In 1890 Mrs. Sophia Kidgell Warner by will left £60 £2 10s. per cent. annuities for keeping in order the churchyard of the old parish church.
In 1904 Mrs. Elizabeth Warner by her will left £100 consols, the dividends to be added to the church repair fund. The two sums of stock are held by the official trustees.
The Market Hall and yard were acquired by deeds of 29 September, 1858, and 25 August, 1884. In 1905 the income derived from rent of the hall, hire of tables, &c., amounted to £40, of which £20 was expended in insurance, repairs, &c., and superintendent's salary, and the yearly balance had accumulated to £161.

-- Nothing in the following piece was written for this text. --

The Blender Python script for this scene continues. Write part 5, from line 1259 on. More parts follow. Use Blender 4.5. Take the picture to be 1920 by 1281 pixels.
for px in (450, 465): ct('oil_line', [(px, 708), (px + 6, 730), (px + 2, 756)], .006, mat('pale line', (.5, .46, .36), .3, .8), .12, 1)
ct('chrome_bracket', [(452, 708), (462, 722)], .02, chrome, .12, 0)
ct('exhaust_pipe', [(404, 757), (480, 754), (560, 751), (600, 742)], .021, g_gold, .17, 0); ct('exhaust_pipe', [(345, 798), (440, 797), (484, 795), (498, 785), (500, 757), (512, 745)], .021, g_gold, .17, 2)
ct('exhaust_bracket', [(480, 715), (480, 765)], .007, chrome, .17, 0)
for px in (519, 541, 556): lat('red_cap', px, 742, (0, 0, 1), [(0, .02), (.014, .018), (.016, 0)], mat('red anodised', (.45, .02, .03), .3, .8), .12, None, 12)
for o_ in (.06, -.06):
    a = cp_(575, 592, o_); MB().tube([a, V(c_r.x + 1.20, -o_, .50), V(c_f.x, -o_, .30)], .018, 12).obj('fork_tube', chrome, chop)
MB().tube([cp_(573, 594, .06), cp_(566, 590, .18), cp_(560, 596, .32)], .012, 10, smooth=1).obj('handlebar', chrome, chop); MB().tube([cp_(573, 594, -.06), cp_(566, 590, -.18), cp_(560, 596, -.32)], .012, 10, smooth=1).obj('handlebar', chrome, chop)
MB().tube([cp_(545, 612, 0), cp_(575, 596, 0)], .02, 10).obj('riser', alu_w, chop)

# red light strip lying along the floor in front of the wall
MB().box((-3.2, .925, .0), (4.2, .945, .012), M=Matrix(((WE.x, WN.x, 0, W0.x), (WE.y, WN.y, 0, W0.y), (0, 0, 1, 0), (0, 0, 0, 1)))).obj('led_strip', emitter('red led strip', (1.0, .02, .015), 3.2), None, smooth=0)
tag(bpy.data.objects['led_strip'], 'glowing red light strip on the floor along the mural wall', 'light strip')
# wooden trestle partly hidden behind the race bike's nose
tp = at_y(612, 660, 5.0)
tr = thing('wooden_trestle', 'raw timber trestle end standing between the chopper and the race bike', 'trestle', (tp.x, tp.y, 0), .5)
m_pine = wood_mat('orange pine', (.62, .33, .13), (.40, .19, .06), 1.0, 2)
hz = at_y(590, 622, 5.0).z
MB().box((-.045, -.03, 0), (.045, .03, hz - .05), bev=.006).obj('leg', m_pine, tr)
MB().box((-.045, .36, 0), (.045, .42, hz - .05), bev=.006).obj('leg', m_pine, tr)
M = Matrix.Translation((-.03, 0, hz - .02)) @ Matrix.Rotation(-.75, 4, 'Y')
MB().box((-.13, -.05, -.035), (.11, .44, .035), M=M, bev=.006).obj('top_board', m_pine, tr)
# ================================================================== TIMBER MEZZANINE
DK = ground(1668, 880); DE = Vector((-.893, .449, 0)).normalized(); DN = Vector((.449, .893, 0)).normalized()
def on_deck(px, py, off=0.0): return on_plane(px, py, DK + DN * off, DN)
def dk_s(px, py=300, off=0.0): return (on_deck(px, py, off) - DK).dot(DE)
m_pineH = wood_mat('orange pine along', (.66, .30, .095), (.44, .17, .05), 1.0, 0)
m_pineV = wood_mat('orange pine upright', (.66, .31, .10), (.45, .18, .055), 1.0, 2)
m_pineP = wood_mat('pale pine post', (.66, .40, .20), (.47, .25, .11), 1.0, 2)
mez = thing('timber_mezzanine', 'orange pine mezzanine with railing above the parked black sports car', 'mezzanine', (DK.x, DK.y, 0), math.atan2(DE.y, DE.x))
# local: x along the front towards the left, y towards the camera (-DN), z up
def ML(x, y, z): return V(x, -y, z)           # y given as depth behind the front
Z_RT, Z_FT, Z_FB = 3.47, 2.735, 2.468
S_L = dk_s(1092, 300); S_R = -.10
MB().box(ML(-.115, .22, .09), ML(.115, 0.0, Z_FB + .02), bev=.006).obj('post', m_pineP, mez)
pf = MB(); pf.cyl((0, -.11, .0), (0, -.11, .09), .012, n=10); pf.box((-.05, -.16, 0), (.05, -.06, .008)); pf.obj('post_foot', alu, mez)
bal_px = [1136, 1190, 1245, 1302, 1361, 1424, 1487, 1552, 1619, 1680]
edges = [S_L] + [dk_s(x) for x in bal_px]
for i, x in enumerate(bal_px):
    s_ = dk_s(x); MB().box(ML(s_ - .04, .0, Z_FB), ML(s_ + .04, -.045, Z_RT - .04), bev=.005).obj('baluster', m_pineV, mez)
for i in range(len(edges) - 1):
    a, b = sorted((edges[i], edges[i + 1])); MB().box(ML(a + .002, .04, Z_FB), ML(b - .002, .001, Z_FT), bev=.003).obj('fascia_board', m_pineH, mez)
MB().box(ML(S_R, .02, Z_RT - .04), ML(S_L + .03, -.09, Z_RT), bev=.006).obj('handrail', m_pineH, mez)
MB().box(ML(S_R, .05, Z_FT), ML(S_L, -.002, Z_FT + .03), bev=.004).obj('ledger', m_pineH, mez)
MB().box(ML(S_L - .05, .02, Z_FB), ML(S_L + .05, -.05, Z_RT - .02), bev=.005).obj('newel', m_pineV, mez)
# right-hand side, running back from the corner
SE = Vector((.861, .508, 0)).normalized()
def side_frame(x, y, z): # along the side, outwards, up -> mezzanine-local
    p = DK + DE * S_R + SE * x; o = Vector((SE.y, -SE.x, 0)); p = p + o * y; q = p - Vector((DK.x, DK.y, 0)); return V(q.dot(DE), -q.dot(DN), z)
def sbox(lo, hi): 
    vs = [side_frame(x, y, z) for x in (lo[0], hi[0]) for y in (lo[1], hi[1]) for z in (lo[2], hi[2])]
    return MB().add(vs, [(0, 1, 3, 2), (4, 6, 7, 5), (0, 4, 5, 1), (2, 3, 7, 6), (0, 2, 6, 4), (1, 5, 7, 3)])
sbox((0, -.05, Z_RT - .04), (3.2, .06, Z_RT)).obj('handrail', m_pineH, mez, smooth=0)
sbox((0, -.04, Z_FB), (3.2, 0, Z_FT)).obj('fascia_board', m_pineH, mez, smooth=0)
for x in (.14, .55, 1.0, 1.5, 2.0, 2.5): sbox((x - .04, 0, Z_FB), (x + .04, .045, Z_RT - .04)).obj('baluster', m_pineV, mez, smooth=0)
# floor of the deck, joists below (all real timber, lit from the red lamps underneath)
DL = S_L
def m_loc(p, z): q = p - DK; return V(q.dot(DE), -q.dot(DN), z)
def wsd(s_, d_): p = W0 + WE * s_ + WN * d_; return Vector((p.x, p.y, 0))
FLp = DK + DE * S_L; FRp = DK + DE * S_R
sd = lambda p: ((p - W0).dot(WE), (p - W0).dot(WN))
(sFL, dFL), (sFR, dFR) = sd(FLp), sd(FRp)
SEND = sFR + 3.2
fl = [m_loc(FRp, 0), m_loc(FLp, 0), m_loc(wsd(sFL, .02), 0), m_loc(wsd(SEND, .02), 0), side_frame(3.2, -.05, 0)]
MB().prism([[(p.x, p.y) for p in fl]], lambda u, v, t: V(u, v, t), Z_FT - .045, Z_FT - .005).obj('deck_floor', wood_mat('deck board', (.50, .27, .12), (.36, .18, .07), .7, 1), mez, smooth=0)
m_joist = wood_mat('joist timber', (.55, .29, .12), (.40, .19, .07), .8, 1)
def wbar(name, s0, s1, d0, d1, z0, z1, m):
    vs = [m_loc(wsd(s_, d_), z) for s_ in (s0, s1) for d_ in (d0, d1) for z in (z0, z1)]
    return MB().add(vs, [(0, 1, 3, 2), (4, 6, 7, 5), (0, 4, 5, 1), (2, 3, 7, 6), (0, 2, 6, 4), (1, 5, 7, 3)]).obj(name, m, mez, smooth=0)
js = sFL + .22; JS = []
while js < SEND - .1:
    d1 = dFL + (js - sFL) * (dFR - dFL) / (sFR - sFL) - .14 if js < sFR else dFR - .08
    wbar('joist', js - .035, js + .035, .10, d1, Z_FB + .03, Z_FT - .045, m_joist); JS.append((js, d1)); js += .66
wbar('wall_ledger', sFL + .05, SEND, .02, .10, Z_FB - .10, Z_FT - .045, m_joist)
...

In 1887, by deed dated 31 December of that year, and made between Henry Jenkins of the one part and James Clark and Alfred Pern of the other part, 4 acres of land were conveyed for the purposes of a recreation ground. By an order of the Charity Commissioners dated 27 September, 1898, the parish council of Botley were appointed trustees, and a scheme established for its administration.
For Sir Henry Jenkins's memorial scholarship, see Curdridge in Bishop's Waltham.
Parish of Hedge End.
The poor's allotment consists of 2 acres, producing £3 10s. a year, which—subject to a rent-charge of £2—is applied in the repair of the fences, &c. There are also 3 acres used as a recreation ground.